Mittlerweile war es dunkel geworden. In der Kleinstadt gibt es keinen Strom. "Ohne Licht konnten wir das Benzin nicht mehr abfüllen", erzählt Rukianuka. "Wir haben gar nicht nachgedacht, sondern einfach jemanden losgeschickt, um Licht zu besorgen." Eine Frau kam mit einer Paraffinlampe. Das wurde den Menschen in Sange zum Verhängnis. Wie ein Feuerball rollten die Flammen durch die Straßen. Auch die große Strohhütte mit dem Fernseher brannte lichterloh - darin über 100 WM-Zuschauer.

Wasserleitungen gibt es in dieser Gegend keine. Jeder Liter muss mühsam aus Brunnen gezapft oder von Flüssen aus den Bergen geschöpft werden. Von einer Feuerwehr können Menschen in Sange nicht einmal träumen. So blieben ihnen nur wenige Wolldecken, um die Flammen zu ersticken.

Am nächsten Tag glühen immer noch Überreste der hölzernen Marktstände. Das kongolesische Rote Kreuz hat mit Hilfe von Armee und UN-Truppen die verkohlten Leichen in Plastiksäcke verpackt und auf Lastwagen geladen. Vier stinkende LKW-Ladungen voll werden auf einen rund zwei Kilometer entfernten Sandhügel hinaufgefahren. Schaufelbagger der UNO graben zwei Massengräber.
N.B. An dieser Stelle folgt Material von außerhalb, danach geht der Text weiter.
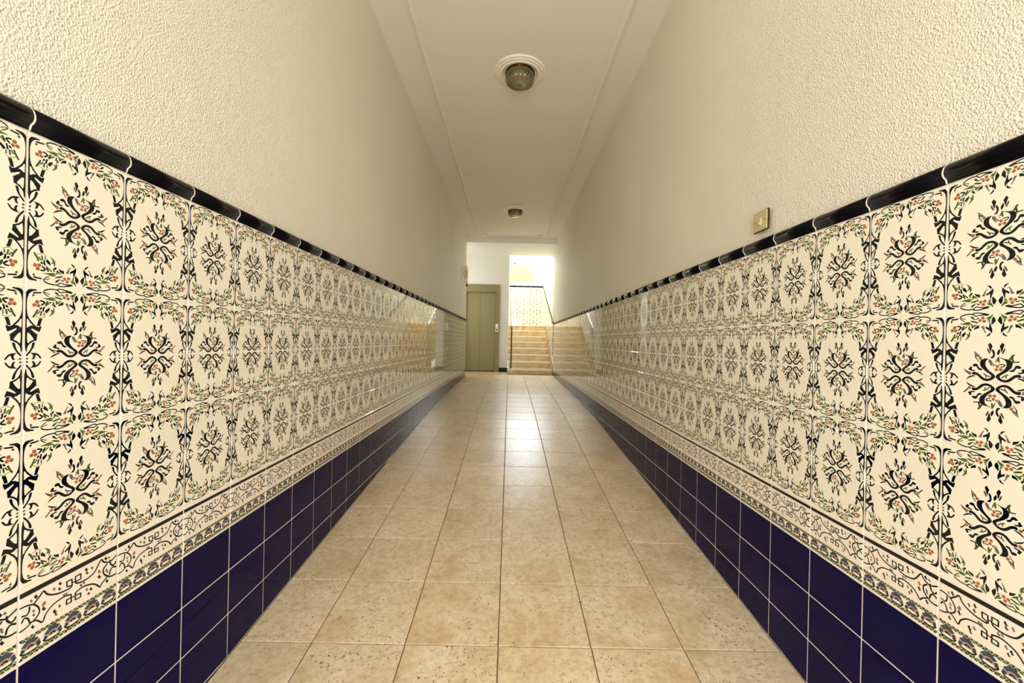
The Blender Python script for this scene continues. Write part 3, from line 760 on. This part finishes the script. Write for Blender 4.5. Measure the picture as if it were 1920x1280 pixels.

Es ist die größte Katastrophe, die die rund 14.000 Einwohner-Stadt Sange je erlebt hat, sagt Stadtvorsteher Rurkalisha Malula. Sichtlich betroffen steht der ältere Mann knöcheltief in der Asche auf dem Marktplatz. "Diese verfluchte Straße", schimpft er, und seine Lippen zittern. Immer wieder ereigneten sich hier Unfälle. "Das ist das größte Desaster aller Zeiten".

Im Krankenhaus von Sange läuft Krankenschwester Mwavita Numame verzweifelt in der Notstation herum. Sie hatte lediglich 20 Betten frei. Die übrigen Verletzten mussten in die entfernten Städte Uvira und Bukavu transportiert werden. Numame zeigt auf eine Handvoll Glukose-Infusionsbehälter, das sei alles, was sie an Medikamenten zur Verfügung habe. Sie hat nicht einmal Desinfektionsmittel für die Brandwunden, geschweige denn Verbandszeug. Die Krankenschwester fürchtet, dass noch viele der Schwerverletzten sterben werden.